Mallen notes that, in light of the elevated standards of class action proceedings, the political contributions here will nonetheless be scrutinized for the appearance of impropriety.

“Class actions are special,” Mallen said. “Both counsel and the chosen class representative are held to high standards of impartiality. [Political contributions] can raise concerns about the fitness of both counsel and the lead representative. At a minimum, there can be an appearance of impropriety and in the extreme, there can be actual impropriety.”

Experts say the so-called “pay for play” improprieties alleged here are of special concern in class litigation given how lucrative that work can be for the firms in charge.

“One of the biggest complaints about the class action process is that lawyers profit far more than the individual class members they’re representing,” said Fox Rothschild LLP partner Robert Tintner. “The class itself may recover a lot of money, but often individual members don’t see much of that, while lawyers often do.”

The determination of whether Labaton’s donations were proper is now in the hands of U.S. District Judge Joseph Laplante, who will engage in a thorough, fact-based inquiry into the timing of the contributions, communication between the parties and anything else that might suggest Labaton would not have been named plaintiff’s counsel absent their donations, according to experts.

“The test is ‘but for’ causation of a quid pro quo, and ultimately it is a question of mental intent,” said Gregory Sisk, a professor at the University of St. Thomas School of Law. “Of course, the facts may give rise to a powerful inference that such an arrangement was contemplated.”

Among the facts alleged by CVS are that New York-based Labaton lawyers have made 153 campaign donations to the chairmen of Norfolk and Plymouth, including 11 donations made to the chairman of Plymouth just two days before the filing of the instant litigation – and three years ahead of his next election, according to the brief.

Should CVS’ allegations sway Judge Laplante into a finding that Labaton and the municipal leaders engaged in an improper relationship, the most likely outcome would be the ouster of the lead plaintiffs and the rejection of class certification, according to experts.

Such a decision would likely be cause for significant concern in the plaintiffs bar over the extent to which defendants would be empowered to dredge up entirely proper political contributions as a weapon against class certification, according to Tintner.

“You don’t want lawyers being in a position where they can use the fact that a law firm made even small contributions in an even-handed way to suggest they can’t get a fair day in court,” he said. “It could become ridiculous.”

Tintner says such a decision could have a chilling effect given that lawyers are traditionally big political contributors, in part because they have an actual and vested interest in ensuring that smart, appropriate candidates are elected to public office.

“Fortunately, we also have rules of professional conduct that govern what we say about public officials and the judiciary, meaning we can’t go around making accusations that are unfounded,” Tintner added. “The motion filed by CVS doesn’t appear to be unfounded.
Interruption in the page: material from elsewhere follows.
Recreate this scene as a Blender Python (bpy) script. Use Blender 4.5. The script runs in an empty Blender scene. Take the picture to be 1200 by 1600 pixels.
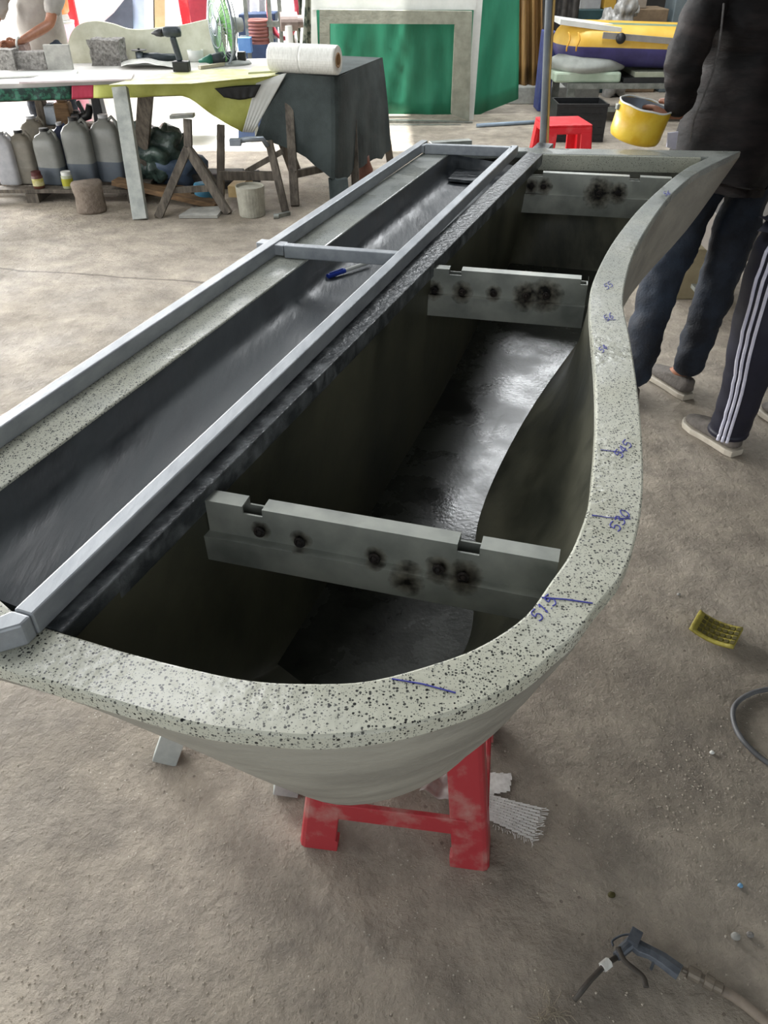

I don’t know if it has merit, but it certainly raises questions.”

Hayes says that firms should be proactive in avoiding potential questions of impropriety by having a strong and clear policy governing all firm donations that takes into account both professional rules of conduct as well as state and federal ethics laws.

“Over the past 10 years or so, as the practice of law has become more and more businesslike, return on investment is a concept that’s more at the forefront,” Hayes said. “Firms are asking harder questions: Why are we making this contribution? What’s the purpose? In the realm of political contributions, you can’t ignore ethical or legal implications of those gifts.”

The Norfolk County Retirement System and Plymouth County Retirement System are represented by Christine M. Fox, Serena P. Hallowell and Jonathan Gardner of Labaton Sucharow LLP and Barry J. Kusinitz. The City of Brockton Retirement System is also represented by Jonah H. Goldstein of Robbins Geller Rudman & Dowd LLP.

CVS is represented by William R. Grimm and Mitchell R. Edwards of Hinckley Allen & Snyder LLP, Dennis E. Carley of Roberts Carroll Feldstein & Peirce Inc., and Williams & Connolly LLP.

The suit is Richard Medoff v. CVS Caremark Corp. et al., case number 1:09-cv-00554, in the U.S. District Court for the District of Rhode Island.